New York City
Bart, who stars as Hades at Central Park’s Delacorte Theater, takes us back to when “Go the Distance” was not the song Disney hired him to sing.
In 1997, Hercules gave Roger Bart his first film credit as the singing voice of our lovable hero, forever stamping Alan Menken's "Go the Distance" with his triumphant performance. Over 20 years later, the Disney musical is circling back around to hand Bart another career milestone — performing at the Delacorte Theater in Central Park.
"There's just a handful of things that anybody in the performing arts wants to do in their life, and I know it's corny, but playing Central Park is one of them," says Bart about the famous Shakespeare in the Park venue. "And I don't think my Shakespeare's very good, so this is very lucky."
He's graduated to the villainous role of Hades for Hercules's new stage version, a collaboration between Disney and the Public Theater's Public Works running August 31-September 8 for only seven performances. He's excited to follow in James Woods's devilish footsteps as the guardian of the underworld, but Bart still looks back fondly on the winding path — stained with Alan Menken's joyful audition-room tears — that led him to Mount Olympus all those years ago.
Take me back to the '90s and tell me how Hercules came into your life the first time around.
In 1994, I was in the first national tour of The Who's Tommy, and I decided when we finished our run in Los Angeles that I would take my bags off the touring bus and call it a day for a while. I had been on the road for about two and a half years straight with different shows. So I lived there for the first time and found myself feeling a little out of place. It was difficult for me to penetrate the film and television industry with only my handful of regional theater credits and national tours. But I told my agents that if they do anything for me while I'm out in Los Angeles, to please get me in front of casting for Hercules.
Why was Hercules even on your radar?
When I was in New York, somewhere around '90-'91, I was down to a small group of people for potential singing voices of Aladdin. But I didn't get it. The one thing I took away from that was that between the music of Aladdin and the music of Little Shop of Horrors, I felt a real affinity for Alan Menken's compositions. One thing that I felt was really in my wheelhouse was singing in a way that was youthful and hopefully sweet.
I'm assuming your agents came through for you. What did you have to sing for your audition?

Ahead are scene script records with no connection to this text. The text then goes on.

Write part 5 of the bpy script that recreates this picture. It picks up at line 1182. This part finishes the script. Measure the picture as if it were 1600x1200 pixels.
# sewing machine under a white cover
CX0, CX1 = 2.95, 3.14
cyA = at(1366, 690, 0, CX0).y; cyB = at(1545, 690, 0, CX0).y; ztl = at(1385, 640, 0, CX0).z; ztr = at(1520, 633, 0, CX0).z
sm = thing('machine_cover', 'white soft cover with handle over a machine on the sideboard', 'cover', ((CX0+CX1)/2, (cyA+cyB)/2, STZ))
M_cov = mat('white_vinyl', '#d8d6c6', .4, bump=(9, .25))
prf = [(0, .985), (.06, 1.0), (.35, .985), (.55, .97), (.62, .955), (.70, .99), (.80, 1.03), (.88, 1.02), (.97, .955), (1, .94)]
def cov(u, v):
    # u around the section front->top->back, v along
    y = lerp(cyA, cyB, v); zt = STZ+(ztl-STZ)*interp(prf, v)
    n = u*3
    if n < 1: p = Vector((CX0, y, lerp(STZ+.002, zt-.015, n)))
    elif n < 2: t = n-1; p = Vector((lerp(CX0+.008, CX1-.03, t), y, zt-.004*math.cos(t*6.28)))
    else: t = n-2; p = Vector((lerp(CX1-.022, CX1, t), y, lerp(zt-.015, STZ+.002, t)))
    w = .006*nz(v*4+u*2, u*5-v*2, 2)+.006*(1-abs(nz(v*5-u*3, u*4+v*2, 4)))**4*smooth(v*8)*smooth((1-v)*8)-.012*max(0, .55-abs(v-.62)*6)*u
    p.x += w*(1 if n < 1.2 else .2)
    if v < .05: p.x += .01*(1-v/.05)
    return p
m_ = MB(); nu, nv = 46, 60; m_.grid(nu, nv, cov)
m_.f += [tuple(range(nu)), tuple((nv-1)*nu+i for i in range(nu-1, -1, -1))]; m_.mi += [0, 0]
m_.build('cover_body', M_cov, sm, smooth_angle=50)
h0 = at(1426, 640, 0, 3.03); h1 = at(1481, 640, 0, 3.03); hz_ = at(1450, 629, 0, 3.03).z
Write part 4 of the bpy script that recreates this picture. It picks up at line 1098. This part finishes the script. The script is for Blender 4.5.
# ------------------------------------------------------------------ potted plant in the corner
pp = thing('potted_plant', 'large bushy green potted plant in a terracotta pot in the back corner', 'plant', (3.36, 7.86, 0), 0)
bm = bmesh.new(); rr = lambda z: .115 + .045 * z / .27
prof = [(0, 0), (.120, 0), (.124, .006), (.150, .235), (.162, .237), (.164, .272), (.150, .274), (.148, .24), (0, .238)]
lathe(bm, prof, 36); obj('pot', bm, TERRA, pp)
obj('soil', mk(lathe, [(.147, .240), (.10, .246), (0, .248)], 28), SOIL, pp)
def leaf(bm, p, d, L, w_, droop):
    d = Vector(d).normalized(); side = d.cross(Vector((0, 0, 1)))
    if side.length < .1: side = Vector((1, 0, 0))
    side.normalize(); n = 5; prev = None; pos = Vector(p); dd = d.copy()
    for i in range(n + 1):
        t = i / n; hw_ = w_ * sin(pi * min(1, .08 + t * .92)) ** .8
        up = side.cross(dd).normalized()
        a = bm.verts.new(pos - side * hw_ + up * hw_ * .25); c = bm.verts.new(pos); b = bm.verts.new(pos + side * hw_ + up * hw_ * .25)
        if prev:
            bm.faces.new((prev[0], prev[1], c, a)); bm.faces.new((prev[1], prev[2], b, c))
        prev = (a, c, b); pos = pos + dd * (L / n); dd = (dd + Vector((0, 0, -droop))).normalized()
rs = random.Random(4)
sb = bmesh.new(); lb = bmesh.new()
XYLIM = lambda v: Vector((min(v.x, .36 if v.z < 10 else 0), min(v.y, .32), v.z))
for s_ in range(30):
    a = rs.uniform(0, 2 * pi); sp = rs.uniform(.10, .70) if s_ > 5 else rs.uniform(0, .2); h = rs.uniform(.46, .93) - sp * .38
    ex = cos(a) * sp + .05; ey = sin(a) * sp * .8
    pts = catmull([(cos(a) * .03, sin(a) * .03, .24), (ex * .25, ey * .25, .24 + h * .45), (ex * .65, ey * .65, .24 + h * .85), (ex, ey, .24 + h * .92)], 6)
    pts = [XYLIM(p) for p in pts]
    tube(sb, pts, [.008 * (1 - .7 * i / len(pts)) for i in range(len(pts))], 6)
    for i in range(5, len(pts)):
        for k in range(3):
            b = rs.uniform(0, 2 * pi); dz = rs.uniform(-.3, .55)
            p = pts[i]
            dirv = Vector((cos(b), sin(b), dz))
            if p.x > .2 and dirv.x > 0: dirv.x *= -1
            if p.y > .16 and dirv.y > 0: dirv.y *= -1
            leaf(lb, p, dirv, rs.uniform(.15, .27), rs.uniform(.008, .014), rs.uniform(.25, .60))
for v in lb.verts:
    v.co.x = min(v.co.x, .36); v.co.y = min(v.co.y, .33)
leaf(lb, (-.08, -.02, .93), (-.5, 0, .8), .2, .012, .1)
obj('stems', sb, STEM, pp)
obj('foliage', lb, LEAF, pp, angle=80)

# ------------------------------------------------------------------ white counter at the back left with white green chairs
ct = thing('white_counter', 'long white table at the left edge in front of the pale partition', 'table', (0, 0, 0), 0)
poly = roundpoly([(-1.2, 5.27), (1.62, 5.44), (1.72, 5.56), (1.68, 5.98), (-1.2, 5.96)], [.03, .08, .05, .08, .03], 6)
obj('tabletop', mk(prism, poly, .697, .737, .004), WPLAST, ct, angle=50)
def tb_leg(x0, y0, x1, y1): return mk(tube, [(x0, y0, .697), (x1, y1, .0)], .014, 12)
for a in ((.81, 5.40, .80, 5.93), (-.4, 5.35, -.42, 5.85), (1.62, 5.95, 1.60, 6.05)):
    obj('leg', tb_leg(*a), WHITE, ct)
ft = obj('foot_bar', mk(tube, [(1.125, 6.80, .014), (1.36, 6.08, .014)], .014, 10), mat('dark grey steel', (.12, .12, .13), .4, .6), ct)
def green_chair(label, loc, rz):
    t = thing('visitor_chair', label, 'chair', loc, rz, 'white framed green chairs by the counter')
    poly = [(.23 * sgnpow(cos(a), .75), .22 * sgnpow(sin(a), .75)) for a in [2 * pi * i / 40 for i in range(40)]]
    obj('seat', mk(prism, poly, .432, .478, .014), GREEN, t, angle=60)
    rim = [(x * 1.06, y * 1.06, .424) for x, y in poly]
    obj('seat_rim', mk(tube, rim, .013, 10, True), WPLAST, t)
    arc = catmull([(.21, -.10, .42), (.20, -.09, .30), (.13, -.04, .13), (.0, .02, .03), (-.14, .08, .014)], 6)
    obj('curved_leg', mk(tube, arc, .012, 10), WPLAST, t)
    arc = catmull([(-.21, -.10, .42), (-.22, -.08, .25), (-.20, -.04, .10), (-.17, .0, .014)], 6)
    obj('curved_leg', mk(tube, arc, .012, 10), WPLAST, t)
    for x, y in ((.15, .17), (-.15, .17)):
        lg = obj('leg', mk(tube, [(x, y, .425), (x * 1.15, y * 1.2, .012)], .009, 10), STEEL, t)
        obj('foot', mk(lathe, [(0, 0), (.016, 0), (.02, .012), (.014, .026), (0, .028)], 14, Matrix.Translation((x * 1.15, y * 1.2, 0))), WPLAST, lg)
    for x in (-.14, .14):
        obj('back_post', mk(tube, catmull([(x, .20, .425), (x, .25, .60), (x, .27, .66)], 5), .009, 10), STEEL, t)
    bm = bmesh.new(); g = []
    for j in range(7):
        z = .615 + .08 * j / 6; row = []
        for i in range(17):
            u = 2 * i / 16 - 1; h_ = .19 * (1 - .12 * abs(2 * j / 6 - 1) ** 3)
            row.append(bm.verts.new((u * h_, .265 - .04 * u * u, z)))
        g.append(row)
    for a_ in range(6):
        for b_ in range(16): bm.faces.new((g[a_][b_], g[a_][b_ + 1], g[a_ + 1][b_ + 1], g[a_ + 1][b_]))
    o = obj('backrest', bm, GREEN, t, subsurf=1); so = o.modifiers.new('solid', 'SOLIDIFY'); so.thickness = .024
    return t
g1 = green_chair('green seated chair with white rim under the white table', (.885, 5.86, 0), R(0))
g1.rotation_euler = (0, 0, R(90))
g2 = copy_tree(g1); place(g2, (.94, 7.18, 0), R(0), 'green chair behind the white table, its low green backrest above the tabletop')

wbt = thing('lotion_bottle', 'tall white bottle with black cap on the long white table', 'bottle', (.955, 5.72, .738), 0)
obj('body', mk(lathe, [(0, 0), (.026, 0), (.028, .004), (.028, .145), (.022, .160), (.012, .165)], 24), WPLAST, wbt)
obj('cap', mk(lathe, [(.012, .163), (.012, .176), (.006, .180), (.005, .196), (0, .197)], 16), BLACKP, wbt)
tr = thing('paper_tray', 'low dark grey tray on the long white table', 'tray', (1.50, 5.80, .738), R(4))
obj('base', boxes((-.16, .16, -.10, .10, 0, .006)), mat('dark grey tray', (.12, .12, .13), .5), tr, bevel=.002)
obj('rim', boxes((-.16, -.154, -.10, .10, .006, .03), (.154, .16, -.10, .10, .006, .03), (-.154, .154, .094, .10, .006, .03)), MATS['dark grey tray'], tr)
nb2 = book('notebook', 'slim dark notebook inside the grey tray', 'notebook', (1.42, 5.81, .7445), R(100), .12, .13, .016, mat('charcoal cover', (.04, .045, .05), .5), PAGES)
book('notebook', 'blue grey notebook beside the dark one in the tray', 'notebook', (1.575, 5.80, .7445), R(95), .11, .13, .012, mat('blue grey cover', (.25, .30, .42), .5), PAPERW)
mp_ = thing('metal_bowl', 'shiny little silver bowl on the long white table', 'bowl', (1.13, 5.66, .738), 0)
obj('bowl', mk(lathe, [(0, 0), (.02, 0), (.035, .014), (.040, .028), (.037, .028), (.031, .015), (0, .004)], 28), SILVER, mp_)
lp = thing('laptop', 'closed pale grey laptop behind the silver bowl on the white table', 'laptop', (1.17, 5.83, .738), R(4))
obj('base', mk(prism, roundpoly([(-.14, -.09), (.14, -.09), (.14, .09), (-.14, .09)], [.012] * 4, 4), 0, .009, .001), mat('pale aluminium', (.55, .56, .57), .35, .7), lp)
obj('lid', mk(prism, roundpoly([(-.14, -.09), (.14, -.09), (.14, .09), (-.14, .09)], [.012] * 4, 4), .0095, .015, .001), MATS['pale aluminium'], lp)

"Proud of Your Boy," which at that time was a cut number from Aladdin, and a song called "Shooting Star," which preceded "Go the Distance." So I sang for Alan in Los Angeles, and Alan — if he likes your singing, he just will cry and cry and cry. So he cried during "Proud of Your Boy" and then he cried during "Shooting Star," and he said, "Where were you for Aladdin?" I said, "I don't know if you ever heard it, but I was somewhere in there!" And he said, "Well, it's great to meet you; love your singing, but ideally we want somebody younger." And then I thought one of two things: Either he really was moved by me, or Alan Menken literally just bursts into tears at every audition. I was in Germany after that doing Tommy and I got a call during that time saying that they had looked around and wanted to hire me for the job.
That job at the time was to sing "Shooting Star." How did "Shooting Star" end up becoming "Go the Distance"?
They felt that there was an optimism missing in the song. "Go the Distance" was overtly hopeful and celebratory about life, whereas "Shooting Star" was focused more on feeling disconnected. So when they cut "Shooting Star," I was a little nervous, but they hung on to me, and I was thrilled and flabbergasted and grateful.
How did Hercules circle back around to you for this new stage version?
I was in a hotel room in Los Angeles working, and I got a call from Alan Menken, which is always an amusing thing. Within a half an hour, I was listening to Alan sing a Hades song (of course there isn't one in the movie). So here I was 20-whatever years later and learning one of his tunes for this show from a whole different perspective.
How do you think your Hades is going to differ from James Woods's definitive performance in the film?
Ideally it's going to be whatever works best for this current rendering of the show. It's not 1996 anymore, so it's a whole new world — to quote a great Disney song — as far as ways you can play the devil. I'm still kind of searching and feeling it out, which is both the most terrifying part of a rehearsal process and the most fun.
You've played a few villains in your career. What would you say is the key to playing a satisfying villain?
Daffy Duck. The thing that I love to do is create opportunities to both be terrifying and to design it so the character's demise creates the maximum effect for the audience. It's fun to watch the villain go down. When Daffy Duck ends up being tricked by Bugs Bunny and his beak is on the top of his head, that to me is the ultimate payoff. I think Hades is saddled with a couple of idiots for sidekicks and he gets outdone.
Have you always been more drawn to villains than heroes?
I think I was 10 — we were doing an abridged version of Oliver! at my little school in Princeton, New Jersey. In those days Tams-Witmark used to provide the scripts and they would only give you the pages that you were in. I was given the Artful Dodger, and Oliver had a considerably thicker book, so I immediately felt like I had lost and was devastated. My sister picked me up in our 1962 Volkswagen Beetle and she said, "You don't want to play Oliver; you want to play the bad guy. Dodger's so much cooler." And literally it's been that way my whole life.